Default purpose 2: Career

This is when a person drives decisions, discussion, and assumptions based on the belief everyone is doing what is in their own personal best interest. They assume work is a giant game that everyone is playing, and they have to play it just as well.

Default purpose 3: Status Quo or Easy Work

This is when a person assumes the business is attempting to preserve the status quo and do today what we did yesterday. If we must change or do something outside of norms, we choose the easy way of doing it to preserve resources, energy

Each of these default purposes is rooted in a fundamental assumption that must be interrupted. While it is true that many people (particularly those high in compassion, intellect, and creativity) will default to a more robust purpose, over 50% of people will default to 1, 2, 3. We interrupt that default purpose by stating our purpose. Some do that through mission or vision. But this is ineffective for two reasons.

First, mission and vision are an attempt at theater. Think about movies, poetry, music. How much is good? Not much. Not many teams and people are talented enough to write a hit mission statement or clear vision. Sorry, it’s just true. No different than film, theater, music, art, literature. It takes immense talent to write a hit. And your HR team isn’t Robert Frost.

Second, mission and vision are both descriptions of supply, not demand. They describe, from the 1st person perspective, what the business wants to produce, achieve, and see the world turn into. But maybe nobody cares. Business isn’t about supply. It’s about demand. So the first part of culture needs to be intentional, 3rd person, not theatrical, and describe demand accurately.

Here, try this idea on for size: your company plays a role in the world. Role is simply asking: Why is the world glad we exist? Answer that question and you have your business’s purpose. Easy mode = on. And now, conversations can/will be steered by this role, not by simple profit, self interest, status quo, easiness, or diverse perspectives of purpose.

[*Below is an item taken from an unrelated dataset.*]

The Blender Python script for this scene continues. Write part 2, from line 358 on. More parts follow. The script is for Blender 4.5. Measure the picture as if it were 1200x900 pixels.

Try asking your team this question in your next staff meeting. You don’t need to be a CEO. You can ask this as a manager, director, VP, whatever. Ask it. Think you’re fine with mission and vision? Cool. I won’t try to talk you out of that, or your rotary telephone.

2. Culture has beliefs and customs about Value Creation

Value creation is asking: when we fulfill our role, what does the customer/world actually get? What tangible and/or intangible outcomes occur? Your current beliefs and customs can easily be seen in your priorities. Simple as that. Ask the team: what value does the world get when we perform our role? Be precise and aligned in your language.

3. Culture has beliefs and customs about Quality.

It’s super obvious what the team believes today is an acceptable level of quality. And it’s usually WAY too low, especially if they are defaulting to purpose 1 (profit), 2 (self), or 3 (status quo / easy).

4. Culture has beliefs and customs about Decision Intelligence.

It’s also super obvious what people believe is an acceptable level of knowledge, data, discussion, and competence as we head into a decision. Teams can index too high or too low on this.

5. And culture has beliefs and customs around Interpersonal Dynamics.

Lastly, it’s super obvious what people believe is an acceptable way to open and have conversations with each other. It’s super obvious if people are cooperative or hostile. Intellectuals or apes. Fun/serious.

You build an incredible culture for your team by analyzing these 5 and then getting intentional about them. Left unsaid, these 5 things drift into chaotic fractals of personal perspective. Everyone has a personal view on these 5 beliefs and customs, so if you’re not unifying them intentionally, you’ll be fighting the natural forces that come from inevitable differences in perspective, especially if those differences start at purpose.

Evan LaPointe has founded CORE, which looks like a potentially better Predictive Index. Keeping my eyes on this space.